But in the 1970s, scientists discovered that an isotope, or version, of the element thorium (thorium-229) appeared to have an energy level that could be covered by laser light.
But finding that exact energy gap was no easy task. Initially, the researchers excited thorium-229 to an energy level far above the two that physicists are actually interested in. They then measure subtle differences in the energy of the emitted light as it falls back to the higher compared to that just below it.
The researchers compared this process to finding the height of a curb by dropping balls off a skyscraper—subtle differences in the bounce heights when the ball hits the street and when it hits the pavement can help them navigate the small distance between them.
Over the past 50 years, research has narrowed down the energy required to cause this energy level jump to small fractions of an electron volt — but this precision was still not enough.
“The theory tells us that it was somewhere in the energy range between 0 eV and 10 eV, but we have to hit the right frequency to within 7 to 8 digits to cause an effect,” Schumm said. “Scanning the entire search scope would take millennia, so we had to narrow down the search scope over many years of preparatory experiments.”
To finally pinpoint the exact value, Schumm and his team trapped about 10 to the power of 17 thorium-229 nuclei (or a million times more nuclei than there are stars in our galaxy) in calcium fluoride crystals, greatly increasing the likelihood of finding desired transition. After many attempts, the researchers directly observed a thorium atom jumping between energy levels: an energy change of 8.35574 electron volts.
The researchers note that it will take many more years to develop nuclear clocks with the same accuracy as their atomic counterparts. But with this transition finally spotted, the window is finally open and could allow physicists to probe more deeply into the elusive nature of dark energy, dark matter, and the fundamental forces of our universe.

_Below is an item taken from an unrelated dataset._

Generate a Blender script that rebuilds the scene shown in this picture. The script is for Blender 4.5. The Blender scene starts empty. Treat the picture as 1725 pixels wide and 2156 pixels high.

“The nuclear clock will provide an extremely precise measurement of the energy difference between two bound states of the nucleus,” Schumm said. “These two binding energies are the result of three of the four fundamental forces in physics: electromagnetism, the strong nuclear force, and the weak nuclear force. This is in contrast to all atomic clocks that rely only on electromagnetism. If one of these three fundamental forces changes as a function of time or location in space, the nuclear clock should see that.”